A certain field configuration defines these topological defects. The field could be magnetization (for magnetic materials), polarization (for ferroelectrics), director (for liquid crystals), or local spin rotation (for BEC). A vortex is a mapping of the field from the surface of a 2D sphere (i.e., circle, S1) to another circle. This S1-to-S1 mapping defines a vortex. For skyrmions, the field can be viewed as residing on the surface of a 3D sphere (S2). It can be mapped uniquely to the surface of a physical 3D sphere. This S2-to-S2 mapping defines a (baby) skyrmion. The field for a hopfion lives on the surface of a 4D sphere (S3). It can also be mapped uniquely to the surface of a physical 3D sphere. This S3-to-S2 mapping characterizes a hopfion. Thus, two points on the physical sphere (P,Q) correspond to (what are called preimages) great circles on S3 and they are linked. This linking is a salient feature of the hopfion. Essentially, the hopfion is a stable three-dimensional, knotted or linked topological soliton. In a hopfion, any two field lines (e.g., of magnetization, polarization, director, etc.) are linked exactly once, which is the characteristic topological attribute of a hopfion. The S3-to-S3 mapping corresponds to the usual skyrmion.

Just as we have seen the fields of spintronics, valleytronics, skyrmionics, and twistronics during the past two decades, a new frontier of materials science is on the horizon: hopfionics.
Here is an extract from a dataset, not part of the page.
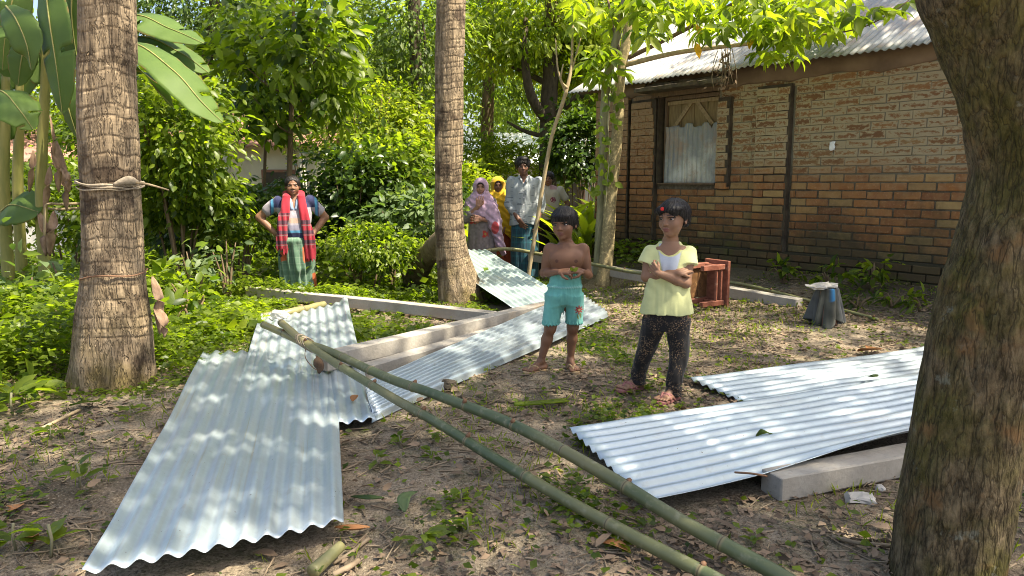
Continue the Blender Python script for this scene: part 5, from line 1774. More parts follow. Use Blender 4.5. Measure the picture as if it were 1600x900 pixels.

Once we fully understand the properties of a hopfion with a given Hopf index and how it interacts with other hopfions, it will likely usher in a new method of information processing and storage among other unconceived attributes as well as computing paradigms. This book purports to present the latest experimental and theoretical advances in the emerging field of hopfions in condensed matter, also including BEC and photonics.